Bandsaw Dustcollection

The bandsaw can be one of the most difficult pieces of equipment to efficiently connect to your dust collection system. The connection chute on most saws, if they give you one at all, is not very good. Delta makes a great 14" bandsaw, but their chute options are poor. There are a number of shop made solutions out there that can improve dust handling. The most popular involves cutting a big hole in your lower blade guard to connect the hose. I cringed at the thought of disfiguring my saw, so I came up with this design. In the end I did do some cutting to the lower guard but in a less obvious manner.  
Here is my bandsaw. It's a Delta/Rockwell model 28-380. Don't let that throw you. This is a metal/wood cutting bandsaw, has an oil bath gear box drive with high and low speed gears. Most saws have similar construction so you should be able to adapt this to your own saw. Notice the 4" PVC pipe below the saw table. This connects to your dustcollection hose. Mine wraps around to the rear where I located the blast gate.

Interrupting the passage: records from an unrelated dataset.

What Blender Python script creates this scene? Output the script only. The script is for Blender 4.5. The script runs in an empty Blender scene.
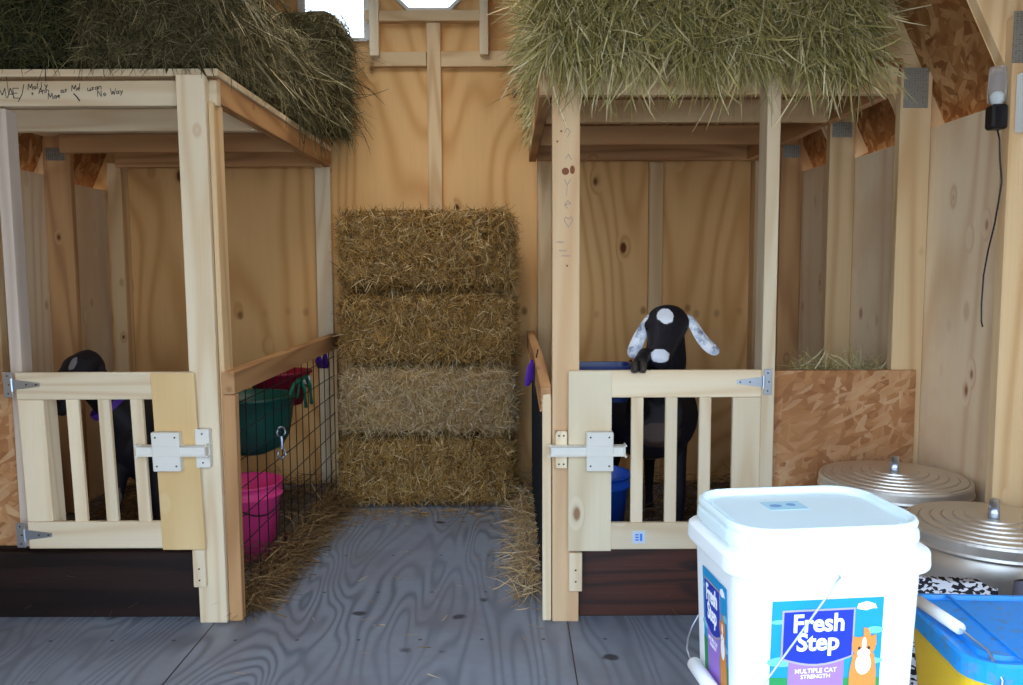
import bpy, bmesh, math, random
import numpy as np
from mathutils import Vector, Matrix, noise as mnoise

random.seed(7); rng = np.random.default_rng(7)
S = bpy.context.scene
COL = S.collection
R = math.radians

# ------------------------------------------------------------ camera
CH, PITCH, ROLL, FPX = 1.21, R(4.96), R(0.22), 830.0
cam_d = bpy.data.cameras.new('camera'); cam = bpy.data.objects.new('camera', cam_d); COL.objects.link(cam)
cam_d.sensor_width = 36; cam_d.lens = FPX / 1023 * 36; cam_d.clip_start = 0.02
cam.matrix_world = Matrix.Translation((0, 0, CH)) @ Matrix.Rotation(math.pi/2 - PITCH, 4, 'X') @ Matrix.Rotation(-ROLL, 4, 'Z')
S.camera = cam

# ------------------------------------------------------------ sky, lights, exposure
world = bpy.data.worlds.new('sky'); S.world = world; world.use_nodes = True
wn = world.node_tree.nodes; wl = world.node_tree.links
bg = wn['Background']
wtc = wn.new('ShaderNodeTexCoord'); wsp = wn.new('ShaderNodeSeparateXYZ'); wr = wn.new('ShaderNodeValToRGB')
wl.new(wtc.outputs['Generated'], wsp.inputs[0]); wl.new(wsp.outputs['Z'], wr.inputs[0]); wl.new(wr.outputs[0], bg.inputs['Color'])
wr.color_ramp.elements[0].color = (0.76, 0.88, 1.0, 1); wr.color_ramp.elements[0].position = 0.0
wr.color_ramp.elements[1].color = (0.45, 0.66, 1.0, 1); wr.color_ramp.elements[1].position = 0.75
bg.inputs['Strength'].default_value = 5.3
S.view_settings.view_transform = 'Standard'; S.view_settings.look = 'None'
S.view_settings.gamma = 1; S.view_settings.exposure = 0.0
S.view_settings.use_curve_mapping = False
S.cycles.use_denoising = True
S.cycles.max_bounces = 8; S.cycles.diffuse_bounces = 5
S.cycles.sample_clamp_indirect = 6

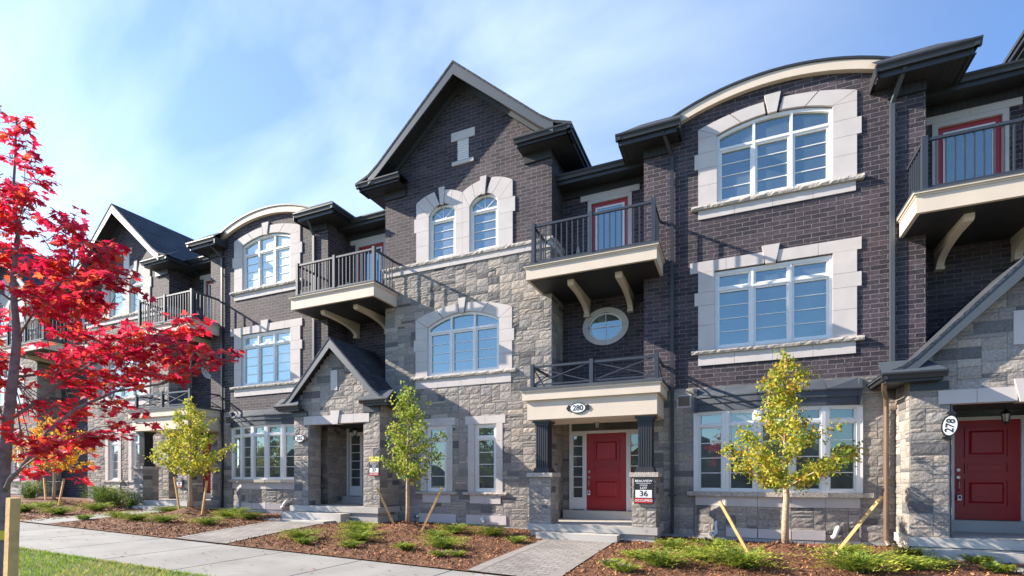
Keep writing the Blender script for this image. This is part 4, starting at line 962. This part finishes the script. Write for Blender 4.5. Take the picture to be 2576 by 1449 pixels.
# ------------------------------------------------------------------ junipers, perennials
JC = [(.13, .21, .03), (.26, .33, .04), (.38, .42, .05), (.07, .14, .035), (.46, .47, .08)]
def juniper_mesh(seed, n=150, r=.5, h=.26, dark=0):
    Rr = random.Random(seed); m = MB()
    for k in range(n):
        a = Rr.uniform(0, 6.28); L_ = r*Rr.uniform(.45, 1.15); up = Rr.uniform(.25, 1.0)
        base = Vector((Rr.gauss(0, .06), Rr.gauss(0, .06), .02)); P = []
        for i in range(5):
            t = i/4; P.append(base+Vector((math.cos(a)*L_*t, math.sin(a)*L_*t, h*up*math.sin(min(1, t*1.15)*1.9)*.9)))
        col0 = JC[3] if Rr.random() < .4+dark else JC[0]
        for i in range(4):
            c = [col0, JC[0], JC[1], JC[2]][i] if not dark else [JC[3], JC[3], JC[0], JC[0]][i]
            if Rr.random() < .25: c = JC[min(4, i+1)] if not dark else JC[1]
            d = (P[i+1]-P[i]); sd = Vector((-d.y, d.x, 0)).normalized(); 
            for q in range(4):
                b = P[i]+d*(q/4); l = Rr.uniform(.045, .085)*(1-.12*i); s_ = 1 if q % 2 else -1
                tip = b+d.normalized()*l*.8+sd*s_*l*.75+Vector((0, 0, Rr.uniform(-.01, .035))); w_ = .011
                m.face([b-d.normalized()*w_, b+d.normalized()*w_+Vector((0, 0, .004)), tip], 0, c)
    return m
JM = []
for s_ in range(4):
    o = juniper_mesh(100+s_).build('juniper_shrub', 'junip'); JM.append(o.data); bpy.data.objects.remove(o)
o = juniper_mesh(140, 110, .42, .45, .3).build('leafy_shrub', 'junip'); JD = o.data; bpy.data.objects.remove(o)
o = juniper_mesh(150, 60, .22, .14).build('low_plant', 'junip'); JS = o.data; bpy.data.objects.remove(o)
def place(name, me, X, Y, s_, label, cat, group, rz=None, sz=1):
    o = bpy.data.objects.new(name, me); COL.objects.link(o); o.location = (X, Y, bedz(X, Y)-.01); o.scale = (s_, s_, s_*sz); o.rotation_euler.z = R.uniform(0, 6.28) if rz is None else rz
    return tag(o, label, cat, group)
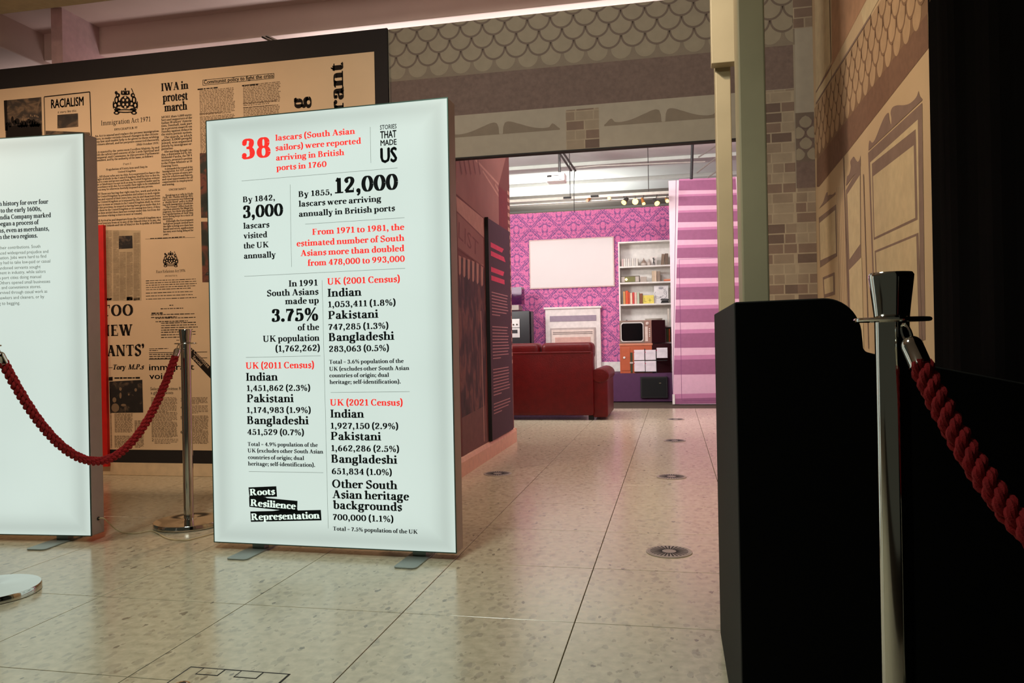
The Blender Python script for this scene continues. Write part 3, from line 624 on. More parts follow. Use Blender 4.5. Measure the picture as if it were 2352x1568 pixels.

Here is a closer view showing the angle cut on the pipe. You want this angle to closely fit up to your saw and the angle will vary depending on how you mount the pipe. This whole assembly needs to be quickly removeable. You'll need to remove it when changing blades or if you rotate your saw table down more than about 30 degrees. I used magnets to hold it on the saw casting. This quickly drops away when needed.

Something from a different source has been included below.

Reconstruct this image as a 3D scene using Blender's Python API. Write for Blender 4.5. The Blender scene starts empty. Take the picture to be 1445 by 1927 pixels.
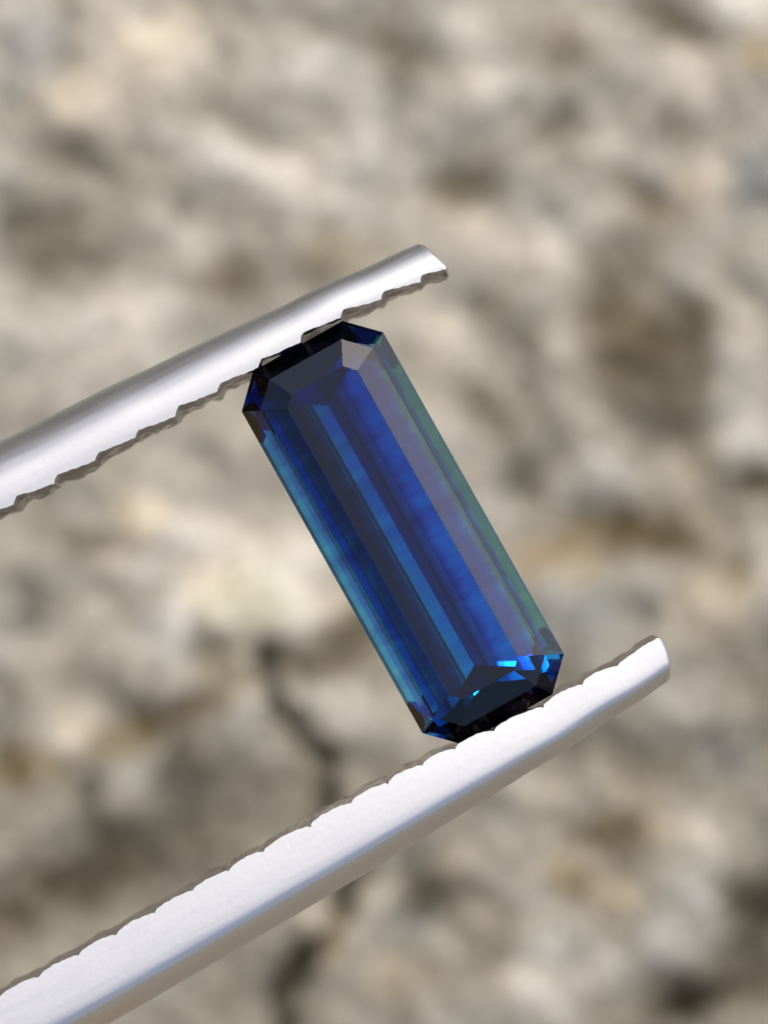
import bpy, math, random
import numpy as np

# 1 Blender unit = 1 mm.  z = 0 is the girdle plane of the gemstone.
sc = bpy.context.scene
sc.unit_settings.system = 'METRIC'
sc.unit_settings.scale_length = 0.001
R = math.radians
random.seed(3)

# ------------------------------------------------------------------ camera
CAM_Z = 100.0
cam_d = bpy.data.cameras.new('camera')
cam = bpy.data.objects.new('camera', cam_d)
sc.collection.objects.link(cam)
sc.camera = cam
cam.location = (0, 0, CAM_Z)
cam.rotation_euler = (0, 0, 0)
cam_d.sensor_fit = 'VERTICAL'
cam_d.sensor_height = 24.0
cam_d.lens = 24.0 * CAM_Z / 19.27
cam_d.clip_start = 1.0
cam_d.clip_end = 3000.0
cam_d.dof.use_dof = True
cam_d.dof.focus_distance = CAM_Z - 0.25
cam_d.dof.aperture_fstop = 0.056

# ------------------------------------------------------------------ sky and sun
SUN_EL, SUN_AZ = R(52), R(58)          # azimuth from +X, towards -Y
world = bpy.data.worlds.new('World')
sc.world = world
world.use_nodes = True
wn = world.node_tree
wn.nodes.clear()
sky = wn.nodes.new('ShaderNodeTexSky')
sky.sky_type = 'NISHITA'
sky.sun_disc = False
sky.sun_elevation = SUN_EL
# Nishita: rotation 0 puts the sun on +Y, and it turns clockwise seen from above
sky.sun_rotation = R(90) - SUN_AZ
sky.air_density = 0.7
sky.dust_density = 2.3
bg = wn.nodes.new('ShaderNodeBackground')
bg.inputs['Strength'].default_value = 0.125
wo = wn.nodes.new('ShaderNodeOutputWorld')
wn.links.new(sky.outputs[0], bg.inputs[0])
wn.links.new(bg.outputs[0], wo.inputs[0])

sun_d = bpy.data.lights.new('sun', 'SUN')
sun_d.energy = 1.4
sun_d.angle = R(18)
sun_d.color = (1.0, 0.95, 0.88)
sun = bpy.data.objects.new('sun', sun_d)
sc.collection.objects.link(sun)
sun.rotation_euler = (0, R(90) - SUN_EL, SUN_AZ)

sc.view_settings.view_transform = 'Standard'
sc.view_settings.look = 'None'
sc.view_settings.gamma = 1.0
sc.view_settings.exposure = 0.62

sc.render.engine = 'CYCLES'
cy = sc.cycles
cy.max_bounces = 20
cy.transmission_bounces = 16
cy.glossy_bounces = 10
cy.diffuse_bounces = 3
cy.volume_bounces = 0
cy.sample_clamp_indirect = 6.0
cy.caustics_refractive = True
cy.caustics_reflective = False
cy.use_denoising = True
cy.volume_step_rate = 0.35

# ------------------------------------------------------------------ helpers
def P(x, y):
    """photo pixel -> millimetres on the z=0 plane"""
    return ((x - 722.5) / 100.0, (963.5 - y) / 100.0)

def link(name, verts, faces, mat, parent=None, smooth=False):
    me = bpy.data.meshes.new(name)
    me.from_pydata([tuple(map(float, v)) for v in verts], [], faces)
    me.update()
    if mat:
        me.materials.append(mat)
    if smooth:
        me.polygons.foreach_set('use_smooth', [True] * len(me.polygons))
    o = bpy.data.objects.new(name, me)
    sc.collection.objects.link(o)
    if parent:
        o.parent = parent
    return o

def srgb(c):
    c = np.asarray(c, float)
    return np.where(c <= 0.04045, c / 12.92, ((c + 0.055) / 1.055) ** 2.4)

rng = np.random.RandomState(11)
PERM = rng.permutation(512)
GRAD = rng.uniform(0, 2 * np.pi, 512)

def gnoise(x, y, seed=0):
    """2-D gradient noise, about -1..1"""
    xi = np.floor(x).astype(int); yi = np.floor(y).astype(int)
    xf = x - xi; yf = y - yi
    def g(ix, iy, dx, dy):
        h = PERM[(PERM[(ix + seed * 37) % 512] + iy) % 512]
        a = GRAD[h]
        return np.cos(a) * dx + np.sin(a) * dy
    u = xf ** 3 * (xf * (xf * 6 - 15) + 10); v = yf ** 3 * (yf * (yf * 6 - 15) + 10)
    n00 = g(xi, yi, xf, yf); n10 = g(xi + 1, yi, xf - 1, yf)
    n01 = g(xi, yi + 1, xf, yf - 1); n11 = g(xi + 1, yi + 1, xf - 1, yf - 1)
    return 1.5 * ((n00 * (1 - u) + n10 * u) * (1 - v) + (n01 * (1 - u) + n11 * u) * v)

def fbm(x, y, octv=4, seed=0, gain=0.5):
    s = 0; a = 1.0
    for k in range(octv):
        s = s + a * gnoise(x * 2 ** k + 17.3 * k, y * 2 ** k - 9.1 * k, seed + k)
        a *= gain
    return s

# ------------------------------------------------------------------ the rock below
ROCK_Z = -35.0
KR = (CAM_Z - ROCK_Z) / CAM_Z

def rock_material():
    m = bpy.data.materials.new('weathered_rock')
    m.use_nodes = True
    nt = m.node_tree
    b = nt.nodes['Principled BSDF']
    b.inputs['Roughness'].default_value = 0.75
    b.inputs['Specular IOR Level'].default_value = 0.35
    at = nt.nodes.new('ShaderNodeAttribute'); at.attribute_name = 'stone_colour'
    tc = nt.nodes.new('ShaderNodeTexCoord')
    n1 = nt.nodes.new('ShaderNodeTexNoise'); n1.inputs['Scale'].default_value = 2.6
    n1.inputs['Detail'].default_value = 5
    nt.links.new(tc.outputs['Object'], n1.inputs['Vector'])
    mr = nt.nodes.new('ShaderNodeMapRange')
    mr.inputs[1].default_value = 0.3; mr.inputs[2].default_value = 0.7
    mr.inputs[3].default_value = 0.72; mr.inputs[4].default_value = 1.28
    nt.links.new(n1.outputs[0], mr.inputs[0])
    mul = nt.nodes.new('ShaderNodeVectorMath'); mul.operation = 'SCALE'
    nt.links.new(at.outputs['Color'], mul.inputs[0])
    nt.links.new(mr.outputs[0], mul.inputs['Scale'])
    nt.links.new(mul.outputs[0], b.inputs['Base Color'])
    bm = nt.nodes.new('ShaderNodeBump'); bm.inputs['Strength'].default_value = 0.25
    bm.inputs['Distance'].default_value = 0.2
    n2 = nt.nodes.new('ShaderNodeTexNoise'); n2.inputs['Scale'].default_value = 5.0
    n2.inputs['Detail'].default_value = 4
    nt.links.new(tc.outputs['Object'], n2.inputs['Vector'])
    nt.links.new(n2.outputs[0], bm.inputs['Height'])
    nt.links.new(bm.outputs[0], b.inputs['Normal'])
    return m

# stains and mineral patches of the stone: x, y, rx, ry, angle, tone, warmth, height
STONE = [
 # dark patches
 (118,60,28,62,0,-.16,-.01,-.5),(640,55,85,26,16,-.16,0,-.5),(415,215,125,36,24,-.15,-.01,-.5),
 (160,300,100,30,22,-.17,.0,-.6),(340,386,30,30,0,-.18,-.01,-.5),(140,460,125,66,15,-.23,.005,-.3),
 (20,175,28,45,0,-.18,-.02,-.4),(25,400,35,45,0,-.2,-.02,-.4),(430,525,75,40,10,-.19,.02,-.5),
 (640,478,80,40,-15,-.13,.04,-.3),(770,120,40,32,0,-.2,0,-.5),(715,90,30,30,0,-.15,0,-.3),
 (745,170,30,40,0,-.13,-.02,-.2),(1030,240,58,40,0,-.26,.01,-.8),(870,350,66,36,0,-.24,.01,-.7),
 (1270,45,95,40,18,-.26,.0,-.8),(1060,85,65,50,20,-.15,.03,-.3),(1015,375,35,50,0,-.13,-.03,-.3),
 (1210,380,70,28,38,-.14,.05,-.3),(1257,230,40,40,30,-.15,.0,-.4),(1145,500,60,60,30,-.22,.01,-.5),
 (920,578,42,36,20,-.15,0,-.4),(1415,560,75,22,52,-.2,-.01,-.5),(1432,100,22,35,0,-.08,.12,0),
 (1420,340,40,50,0,-.1,-.06,0),(1231,715,125,92,20,-.23,.015,-.9),(1276,617,66,48,10,-.22,.01,-.6),
 (1140,578,45,42,0,-.18,.02,-.4),(989,634,28,28,0,-.2,.0,-.4),(868,734,34,28,30,-.14,0,-.3),
 (930,775,55,22,35,-.13,0,-.3),(1054,833,52,30,30,-.17,-.01,-.4),(976,902,46,40,0,-.22,-.01,-.5),(1209,1002,130,46,4,-.24,.06,-.6),
 (1030,1040,90,36,-8,-.15,.05,-.3),(1417,915,66,38,0,-.36,.0,-.9),(1222,1149,28,40,0,-.16,-.02,-.3),
 (1383,1080,38,34,20,-.16,.05,-.3),(1100,1150,90,60,0,-.14,-.05,-.2),(1150,660,60,50,0,-.08,.01,0),
 (158,1020,60,28,15,-.14,.02,-.4),(58,1131,48,40,0,-.22,-.03,-.5),(384,1228,40,36,0,-.22,-.02,-.6),
 (560,1256,75,20,2,-.16,.02,-.6),(652,1184,40,34,0,-.22,.06,-.7),(368,1331,75,26,-22,-.18,.05,-.6),
 (263,1373,60,30,-30,-.18,.05,-.5),(200,1405,36,36,0,-.13,.03,-.3),(42,1442,80,34,-8,-.2,.08,-.4),
 (337,1468,46,62,0,-.2,-.03,-.5),(180,1494,26,62,0,-.2,-.02,-.4),(210,1640,130,75,-30,-.17,0,-.8),
 (60,1700,120,50,-30,-.19,.02,-.6),(10,1347,35,45,0,-.18,-.03,-.4),(431,1268,40,24,0,-.14,.04,-.3),(450,1520,120,120,0,-.09,0,-.2),
 (793,1692,38,28,30,-.2,.0,-.4),(1425,1708,72,58,0,-.46,-.01,-1.6),(1290,1890,72,40,-20,-.42,-.01,-1.4),(1400,1830,60,60,0,-.24,0,-.8),
 (1190,1558,32,40,30,-.17,.02,-.4),(1226,1441,66,44,0,-.16,0,-.4),(1080,1663,50,26,0,-.15,.02,-.4),
 (1126,1570,60,30,0,-.13,.05,-.2),(927,1774,36,30,0,-.16,0,-.4),(775,1727,50,28,-20,-.15,-.05,-.3),
 (1372,1423,46,40,0,-.14,-.06,-.2),(820,1830,80,50,0,-.1,.01,-.2),(690,1440,80,60,0,-.07,.0,-.2),
 (1060,1390,60,40,0,-.1,-.01,-.2),(700,1600,80,50,0,-.1,-.01,-.3),
 (648,1695,26,50,10,-.14,-.01,-.5),(590,1790,60,26,-42,-.14,-.01,-.5),(532,1860,36,60,0,-.17,-.01,-.6),(1180,640,90,80,30,-.10,.015,-.3),
 (1230,800,60,50,0,-.12,.0,-.3),(620,1240,80,24,0,-.10,.02,-.3),(300,1530,140,110,-20,-.06,0,-.2),
 # pale patches
 (250,130,200,130,20,.08,.02,.1),(480,1060,170,110,0,.09,.02,.1),(180,620,170,60,0,.06,.0,.1),
 (296,75,75,50,0,.13,.05,.4),(150,185,75,50,-30,.13,.05,.4),(420,300,100,42,15,.15,0,.5),
 (550,350,95,40,12,.15,.02,.5),(605,105,60,44,10,.12,-.01,.4),(365,455,70,40,20,.12,.01,.3),
 (640,260,80,50,10,.13,.01,.3),(230,585,90,42,0,.13,.02,.4),(60,90,60,60,0,.06,-.04,.2),(905,175,48,34,0,.13,.02,.4),
 (1295,140,80,62,30,.15,.03,.5),(1150,280,68,30,10,.14,.02,.4),(1317,350,52,50,0,.14,.05,.4),
 (920,440,90,46,15,.15,.04,.4),(1035,490,46,40,0,.15,.02,.4),(1400,12,90,32,0,.24,.03,.5),
 (885,45,40,34,0,.13,.02,.3),(1130,410,46,30,0,.11,0,.2),(1088,634,66,36,0,.14,.01,.4),
 (1140,902,58,26,42,.15,.0,.5),(1395,811,48,50,10,.17,0,.5),(928,729,34,24,20,.12,.03,.3),
 (1405,610,28,60,-15,.12,.03,.3),(1290,880,60,34,0,.08,.03,.3),(1345,1150,75,60,0,.1,.06,.4),
 (1218,1071,36,30,0,.1,.0,.3),(1053,1062,56,36,0,.07,.06,.2),(820,640,80,110,0,.08,.03,.2),
 (490,1084,110,46,-20,.2,.01,.7),(440,1130,100,52,0,.16,.06,.6),(560,1150,90,36,-10,.14,.04,.5),(237,1068,56,40,0,.16,.01,.5),
 (268,968,46,36,0,.15,.09,.4),(379,1016,60,44,0,.13,.0,.4),(310,1192,44,42,0,.17,-.04,.5),
 (147,1373,58,46,-20,.17,.03,.6),(100,1247,60,36,0,.1,.02,.3),(620,1331,66,52,20,.15,.0,.6),
 (457,1331,50,40,0,.11,0,.4),(337,1279,44,32,0,.12,.02,.4),(240,1440,34,44,0,.08,-.02,.2),
 (1302,1575,36,34,0,.17,.05,.5),(1161,1686,46,40,0,.15,.08,.5),(1021,1786,34,32,0,.2,-.01,.5),
 (1120,1821,34,36,10,.24,-.01,.6),(962,1850,40,32,40,.22,.04,.5),(1015,1897,56,34,0,.24,.0,.5),
 (1243,1774,52,50,20,.18,-.02,.5),(729,1686,36,30,0,.15,.02,.4),(857,1628,32,32,0,.14,.05,.4),
 (1062,1634,52,30,0,.13,.08,.3),(1231,1546,30,28,0,.12,.06,.3),(1033,1482,34,28,0,.12,.03,.3),
 (916,1739,32,30,0,.12,.03,.3),(729,1838,44,40,0,.11,.05,.3),(1180,1500,60,40,0,.08,.04,.2),(1300,1680,56,40,0,.09,-.03,.3),
 (615,1765,40,60,0,.13,.06,.4),(330,1560,40,50,0,.06,0,.2),
]
CRACKS = [
 ([(497,1235),(503,1275),(520,1320),(556,1372),(594,1415),(610,1462),(612,1520),(608,1590),(635,1650),(652,1700),(620,1750),(565,1810),(535,1860),(525,1960)], 19, 0.9),
]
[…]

Here is a view from the other side. This just shows the way I bridged around the saw frame. Note in the next picture where the magnets are located.
These magnets were purchased at Home Depot. They are a couple of bucks for a set of two and are suprisingly strong. Four holds the unit well on my saw, but use as many as you need. The magnets are glued with gap filling Hot Stuff. Notice how the pipe fits into a cove which I cut on my tablesaw. Then it's screwed into place.
This shows the only modification made to the saw. The gap between the guard and the saw casting was just too narrow to effectively collect the dust. I'm always thinking of resale value, so I hated to cut my saw. But I saved the piece that was cut out and it could easily be welded back if needed. Notice the pipe elbow near the bottom of the saw? That's the oil fill port for the gear box on this saw. (Gloat intended :-)
Although not the prettiest thing I've ever built in my shop, it is very effective at it's intended purpose. Give it a try on your saw. If you don't like it you can still cut a big ugly hole in the side of the guard.